#### WHAT YOU HAVE TO DO:
All lines in the records below from the line with "What Blender Python" through the line with "R = math.radians" are to be given again exactly, both ends included; the pictures are to be left out.

#### MATERIAL TO PROCESS:
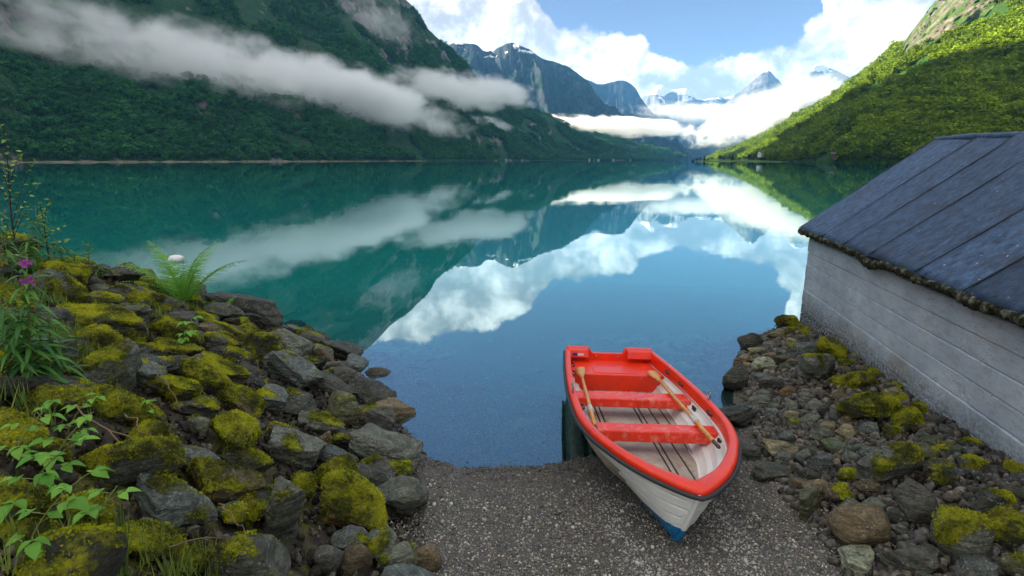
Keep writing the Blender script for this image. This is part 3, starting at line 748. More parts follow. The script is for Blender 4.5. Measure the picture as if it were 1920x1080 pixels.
m_rubber = plain('rubber_fender', (.035, .037, .042), .6)
m_wood = plain('oar_wood', (.68, .34, .09), .4, .12, 12)
m_sleeve = plain('oar_sleeve', (.62, .60, .55), .45)
m_grip = plain('oar_grip', (.09, .06, .045), .6)
m_metal = plain('galvanised', (.42, .43, .44), .35, .1, 10, metallic=.9)
m_black = plain('black_plastic', (.012, .012, .014), .5)
m_sticker = plain('sticker_white', (.75, .75, .75), .5); m_stickb = plain('sticker_blue', (.02, .04, .28), .5)

Sx = Vector((1.544, 8.449, .464)); bax = Vector((-.01193, -.99600, .08860)); brt = Vector((.99948, -.01453, -.02870)); bup = bax.cross(brt).normalized()
G_ = .60
# turn slightly about the length so the keel leans to the left, as it rests
boat = empty('rowing_boat'); boat.matrix_world = Matrix.Translation(Sx - bup * G_) @ Matrix((bax, brt, bup)).transposed().to_4x4()
tag(boat, 'red and white clinker rowing boat drawn up on the gravel', 'rowing boat')
bst = np.array([(0, .69), (.55, .735), (1.07, .775), (1.9, .815), (2.4, .82), (2.95, .80), (3.4, .715), (3.7, .605), (3.95, .49), (4.2, .335), (4.38, .185), (4.47, .095), (4.52, .035)])
def smooth_interp(xq, T):
    return np.interp(xq, T[:, 0], T[:, 1])
XS = np.r_[np.linspace(0, 3.2, 17), np.linspace(3.4, 4.52, 18)]
_cm = catmull(np.c_[bst, np.zeros(len(bst))], 240)
def beam(xq): return np.interp(xq, _cm[:, 0], _cm[:, 1])
LEAN = -.10                                   # keel shifted to the left of the centre line near the bow
def keel(xq):
    return np.interp(xq, [0, .4, 1.2, 4.24, 4.33, 4.41, 4.47, 4.52], [.06, .03, .0, .0, .07, .24, .41, .57])
def hull_pt(xq, t, side, off=0.0):
    b = float(beam(xq)); e = np.interp(xq, [0, 2.2, 3.2, 3.9, 4.52], [.34, .36, .46, .60, .85])
    zk = float(keel(xq)); top = G_ - .05
    zz = max(zk, top * t ** 1.2); q_ = max(0.0, (zz - zk) / max(top - zk, .02))
    yy = b * (q_ ** e) * (.955 + .03 * q_); xx = xq
    off = off * min(1.0, yy / .08)
    sh = LEAN * (1 - zz / G_) * max(0, (xq - 1.5) / 3.0)
    return (xx, side * (yy + off) + sh, zz)
bands = [0, .10, .22, .40, .57, .73, .87, 1.0]
def hull_mesh(k0, k1, name, mat, parent):
    a = Acc()
    for side in (-1, 1):
        for k in range(k0, k1):
            t0, t1 = bands[k], bands[k + 1]; vs = []
            for xq in XS:
                fade = 1.0 if xq < 4.3 else max(.1, (4.52 - xq) / .22)
                for t, off in ((t0, -.020 if k else .01), (t0 + .030, .014), (t0 + (t1 - t0) * .5, .010), (t1 - .022, .004), (t1, -.020)):
                    vs.append(hull_pt(xq, max(t, .0), side, off * fade))
            f = grid_faces(len(XS), 5)
            a.add((vs, f if side > 0 else [q[::-1] for q in f]))
    return a.obj(name, mat, parent, smooth=False)
hull = empty('hull'); hull.parent = boat
hull_mesh(0, 2, 'bottom', m_white, hull)['label'] = 'blue painted bottom of the hull'
for k in range(2, 7): hull_mesh(k, k + 1, 'strake', m_white, hull)
# stem bar and keel
st_pts = [hull_pt(xq, 0, 1, 0) for xq in np.linspace(4.1, 4.52, 16)]
st_pts = [(p[0] + .006, p[1], p[2]) for p in st_pts]
mesh_obj('stem', *tube(st_pts, [.022] * 16, 8), m_white, hull)
mesh_obj('keel', *tube([(xq, LEAN * max(0, (xq - 1.5) / 3.0), float(keel(xq)) - .008) for xq in np.linspace(0, 4.16, 20)], .024, 6), m_blue, hull)
mesh_obj('bow_eye', *tube([(4.40 + .035 * math.sin(q), -.035 + .0 * q, .33 + .035 * math.cos(q)) for q in np.linspace(0, 6.28, 14)], .007, 6), m_metal, hull)
# outline of the gunwale seen from above, right side from stern to bow then back along the left
oxs = np.r_[np.linspace(0, 3.2, 22), np.linspace(3.3, 4.5, 26)]
right = [(x_, float(beam(x_))) for x_ in oxs]
outl = right + [(4.535, 0.0)] + [(x_, -y_) for x_, y_ in right[::-1]]
outl = np.array(outl)
tang = np.gradient(outl, axis=0); tang /= np.linalg.norm(tang, axis=1)[:, None]
nin = np.c_[tang[:, 1], -tang[:, 0]]          # to the inside
nin *= np.sign(((np.array([1.8, 0]) - outl) * nin).sum(1))[:, None]
rimw = np.interp(outl[:, 0], [0, 2.5, 3.6, 4.2, 4.54], [.074, .076, .085, .115, .17])
def ring(off, z): return [(outl[i, 0] + nin[i, 0] * rimw[i] * off, outl[i, 1] + nin[i, 1] * rimw[i] * off, z) for i in range(len(outl))]
def strip(rings, closed=False):
    m_ = len(rings[0]); vs = [p for r_ in rings for p in r_]
    return vs, [(k * m_ + i, k * m_ + i + 1, (k + 1) * m_ + i + 1, (k + 1) * m_ + i) for k in range(len(rings) - 1) for i in range(m_ - 1)]
gw = mesh_obj('gunwale', *strip([ring(-.06, G_ - .055), ring(-.10, G_ - .03), ring(-.06, G_ - .008), ring(.10, G_ + .002), ring(.55, G_ + .006), ring(.90, G_), ring(1.0, G_ - .014), ring(1.03, G_ - .08), ring(1.05, G_ - .15), ring(.98, G_ - .165)]), m_red, boat)
mesh_obj('rubber_fender', *tube([(outl[i, 0] - nin[i, 0] * .020, outl[i, 1] - nin[i, 1] * .020, G_ - .060) for i in range(len(outl))], .021, 8), m_rubber, boat)
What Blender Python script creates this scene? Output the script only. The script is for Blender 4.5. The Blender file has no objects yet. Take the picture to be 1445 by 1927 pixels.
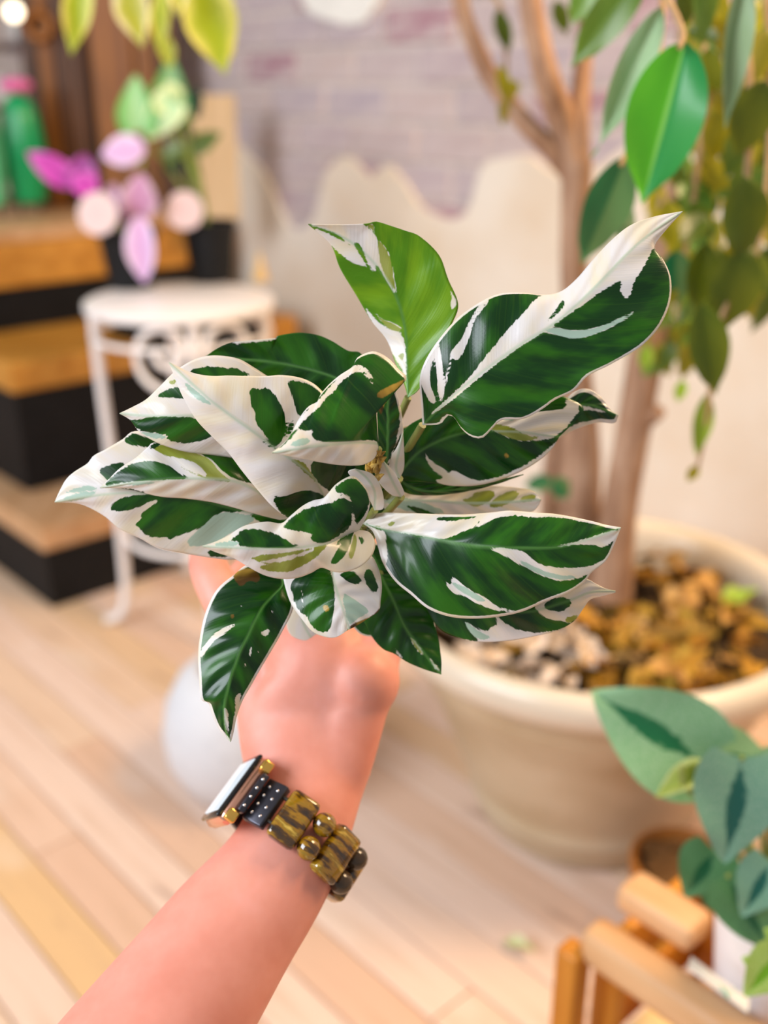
import bpy, bmesh, math, random
import numpy as np
from mathutils import Vector, Matrix, Quaternion

random.seed(7)
rng = np.random.default_rng(7)
SC = bpy.context.scene
COL = SC.collection
PI = math.pi
R = math.radians

# ------------------------------------------------------------------ camera
PITCH = R(22.0); CH = 1.16; FPX = 2000.0
cam_d = bpy.data.cameras.new('camera')
cam_d.sensor_fit = 'VERTICAL'; cam_d.sensor_height = 36.0
cam_d.lens = FPX / 1927 * 36.0
cam_d.clip_start = 0.02
cam_d.dof.use_dof = True
cam_d.dof.focus_distance = 0.56
cam_d.dof.aperture_fstop = 3.3
cam = bpy.data.objects.new('camera', cam_d)
cam.location = (0, 0, CH); cam.rotation_euler = (R(90) - PITCH, 0, 0)
COL.objects.link(cam); SC.camera = cam
# ------------------------------------------------------------------ light
world = bpy.data.worlds.new('world'); SC.world = world; world.use_nodes = True
bg = world.node_tree.nodes['Background']
bg.inputs[0].default_value = (1.0, 0.96, 0.93, 1); bg.inputs[1].default_value = 0.33
def area(name, loc, target, sx, sy, power, col):
    d = bpy.data.lights.new(name, 'AREA'); d.shape = 'RECTANGLE'; d.size = sx; d.size_y = sy
    d.energy = power; d.color = col
    o = bpy.data.objects.new(name, d); o.location = loc
    o.rotation_euler = (Vector(target) - Vector(loc)).to_track_quat('-Z', 'Y').to_euler()
    COL.objects.link(o); return o
area('window_light', (-2.3, -0.2, 2.15), (0, 1.0, 0.7), 2.0, 1.5, 98, (0.88, 0.93, 1.0))
area('shop_lamp_light', (1.15, 1.15, 2.3), (0.55, 1.75, 0.4), 0.7, 0.7, 46, (1.0, 0.70, 0.40))
SC.view_settings.view_transform = 'Standard'; SC.view_settings.look = 'None'
SC.view_settings.gamma = 1.0; SC.view_settings.use_curve_mapping = False
SC.view_settings.exposure = 0.25

# ------------------------------------------------------------------ geometry helpers
CAM = Vector((0, 0, CH))
RT = Vector((1, 0, 0)); UP = Vector((0, math.sin(PITCH), math.cos(PITCH))); FW = Vector((0, math.cos(PITCH), -math.sin(PITCH)))
def ray(px, py): return FW + RT * ((px - 722.5) / FPX) + UP * ((963.5 - py) / FPX)
def P(px, py, zc): return CAM + ray(px, py) * zc                      # at a depth along the view axis
def PD(px, py, d):                                                     # at a ground distance
    r = ray(px, py); return CAM + r * (d / r.y)
def PH(px, py, h):                                                     # at a height above the floor
    r = ray(px, py); return CAM + r * ((h - CH) / r.z)
A = R(42)
U = Vector((math.cos(A), math.sin(A), 0)); V = Vector((math.sin(A), -math.cos(A), 0)); Z = Vector((0, 0, 1))
WALL = 1.97
def PW(px, py, off=0.0):                                               # on the brick wall
    r = ray(px, py); return CAM + r * ((WALL - off - CAM.dot(U)) / r.dot(U))

def link(name, me, mat=None, parent=None):
    o = bpy.data.objects.new(name, me); COL.objects.link(o)
    if mat is not None and not me.materials: me.materials.append(mat)
    if parent is not None: o.parent = parent
    return o
def tag(o, label=None, cat=None, group=None, kind=None):
    if label: o['label'] = label
    if cat: o['category'] = cat
    if group: o['group'] = group
    if kind: o['kind'] = kind
    return o
def thing(name, loc, label, cat, group=None):
    o = bpy.data.objects.new(name, None); o.location = loc; o.empty_display_size = 0.02
    COL.objects.link(o); return tag(o, label, cat, group)
bpy.context.view_layer.update()
def child(name, me, mat, parent):                                      # mesh given in world coordinates
    o = link(name, me, mat, parent)
    m = Matrix.Identity(4); p = parent
    while p is not None: m = p.matrix_basis @ m; p = p.parent
    o.matrix_basis = m.inverted()
    return o
class MB:
    def __init__(s): s.v = []; s.f = []
    def add(s, vs, fs):
        n = len(s.v); s.v += [tuple(v) for v in vs]; s.f += [tuple(i + n for i in f) for f in fs]; return s
    def box(s, c, ax, ay, az, hx, hy, hz, b=0.0):
        c = Vector(c); vs = []
        if b <= 0:
            for sz in (-1, 1):
                for sy in (-1, 1):
                    for sx in (-1, 1): vs.append(c + ax * hx * sx + ay * hy * sy + az * hz * sz)
            return s.add(vs, [(0, 2, 3, 1), (4, 5, 7, 6), (0, 1, 5, 4), (2, 6, 7, 3), (0, 4, 6, 2), (1, 3, 7, 5)])
        bm = bmesh.new(); bmesh.ops.create_cube(bm, size=1)
        for v in bm.verts: v.co = Vector((v.co.x * 2 * hx, v.co.y * 2 * hy, v.co.z * 2 * hz))
        bmesh.ops.bevel(bm, geom=bm.edges[:], offset=b, segments=2, profile=0.5, affect='EDGES')
        bm.verts.index_update()
        r = s.add([c + ax * v.co.x + ay * v.co.y + az * v.co.z for v in bm.verts], [[v.index for v in f.verts] for f in bm.faces])
        bm.free(); return r
    def tube(s, pts, rad, n=10, ratio=1.0, side=None, cap=True):
        pts = [Vector(p) for p in pts]
        if not hasattr(rad, '__len__'): rad = [rad] * len(pts)
        if not hasattr(ratio, '__len__'): ratio = [ratio] * len(pts)
        base = len(s.v); ref = side
        for i, p in enumerate(pts):
            t = (pts[min(i + 1, len(pts) - 1)] - pts[max(i - 1, 0)]).normalized()
            if ref is None:
                ref = Vector((0, 0, 1)) if abs(t.z) < 0.9 else Vector((1, 0, 0))
            a = (ref - t * ref.dot(t)).normalized(); b = t.cross(a)
            if side is None: ref = a
            for k in range(n):
                q = 2 * PI * k / n
                s.v.append(tuple(p + a * rad[i] * math.cos(q) + b * rad[i] * ratio[i] * math.sin(q)))
        for i in range(len(pts) - 1):
            for k in range(n):
                s.f.append((base + i * n + k, base + i * n + (k + 1) % n, base + (i + 1) * n + (k + 1) % n, base + (i + 1) * n + k))
        if cap:
            s.f.append(tuple(base + k for k in reversed(range(n))))
            s.f.append(tuple(base + (len(pts) - 1) * n + k for k in range(n)))
        return s
    def lathe(s, c, prof, n=32, az=Z, ax=None):
        c = Vector(c); az = az.normalized()
        if ax is None: ax = (Vector((1, 0, 0)) - az * az.x).normalized() if abs(az.x) < 0.9 else Vector((0, 1, 0))
        ay = az.cross(ax); base = len(s.v)
        for r, h in prof:
            for k in range(n):
                q = 2 * PI * k / n
                s.v.append(tuple(c + az * h + (ax * math.cos(q) + ay * math.sin(q)) * max(r, 1e-5)))
        for i in range(len(prof) - 1):
            for k in range(n):
                s.f.append((base + i * n + k, base + i * n + (k + 1) % n, base + (i + 1) * n + (k + 1) % n, base + (i + 1) * n + k))
        return s
    def ball(s, c, r, n=12, m=8, sc=(1, 1, 1), ax=None):
        ax = ax or (Vector((1, 0, 0)), Vector((0, 1, 0)), Z); c = Vector(c); base = len(s.v)
        for i in range(m + 1):
            t = PI * i / m
            for k in range(n):
                q = 2 * PI * k / n
                s.v.append(tuple(c + ax[0] * r * sc[0] * math.sin(t) * math.cos(q) + ax[1] * r * sc[1] * math.sin(t) * math.sin(q) + ax[2] * r * sc[2] * math.cos(t)))
        for i in range(m):
            for k in range(n):
                s.f.append((base + i * n + k, base + (i + 1) * n + k, base + (i + 1) * n + (k + 1) % n, base + i * n + (k + 1) % n))
        return s
    def mesh(s, name, smooth=True, angle=40):
        me = bpy.data.meshes.new(name); me.from_pydata(s.v, [], s.f); me.update()
        bm = bmesh.new(); bm.from_mesh(me)
        bmesh.ops.remove_doubles(bm, verts=bm.verts[:], dist=1e-6)
        bmesh.ops.recalc_face_normals(bm, faces=bm.faces[:])
        bm.to_mesh(me); bm.free()
        if smooth: me.shade_smooth(); me.set_sharp_from_angle(angle=R(angle))
        return me
def spline(pts, n):                                                    # Catmull-Rom, evenly resampled
    pts = np.array([tuple(p) for p in pts], float)
    e = np.vstack([2 * pts[0] - pts[1], pts, 2 * pts[-1] - pts[-2]]); out = []
    for i in range(1, len(e) - 2):
        p0, p1, p2, p3 = e[i - 1], e[i], e[i + 1], e[i + 2]
        for t in np.linspace(0, 1, 14, endpoint=False):
            out.append(0.5 * ((2 * p1) + (-p0 + p2) * t + (2 * p0 - 5 * p1 + 4 * p2 - p3) * t * t + (-p0 + 3 * p1 - 3 * p2 + p3) * t ** 3))
    out.append(pts[-1]); out = np.array(out)
    L = np.concatenate([[0], np.cumsum(np.linalg.norm(np.diff(out[:, :2] if out.shape[1] == 2 else out, axis=0), axis=1))])
    q = np.linspace(0, L[-1], n)
    return np.stack([np.interp(q, L, out[:, k]) for k in range(out.shape[1])], 1)
def vspline(pts, n): return [Vector(p) for p in spline([tuple(p) for p in pts], n)]

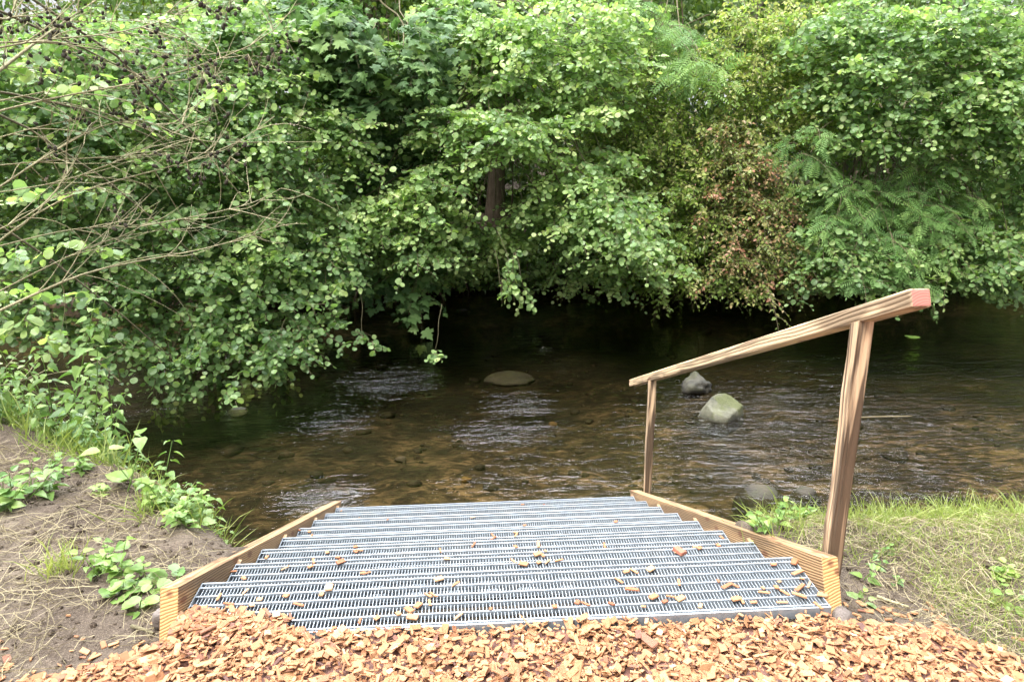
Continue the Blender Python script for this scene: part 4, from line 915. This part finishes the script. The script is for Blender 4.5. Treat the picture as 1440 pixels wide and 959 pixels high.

#### PROBLEM SOLUTION:
What Blender Python script creates this scene? Output the script only. The script is for Blender 4.5. The Blender file has no objects yet. Take the picture to be 1445 by 1927 pixels.
import bpy, bmesh, math, random
import numpy as np
from mathutils import Vector, Matrix, Quaternion

random.seed(7)
rng = np.random.default_rng(7)
SC = bpy.context.scene
COL = SC.collection
PI = math.pi
R = math.radians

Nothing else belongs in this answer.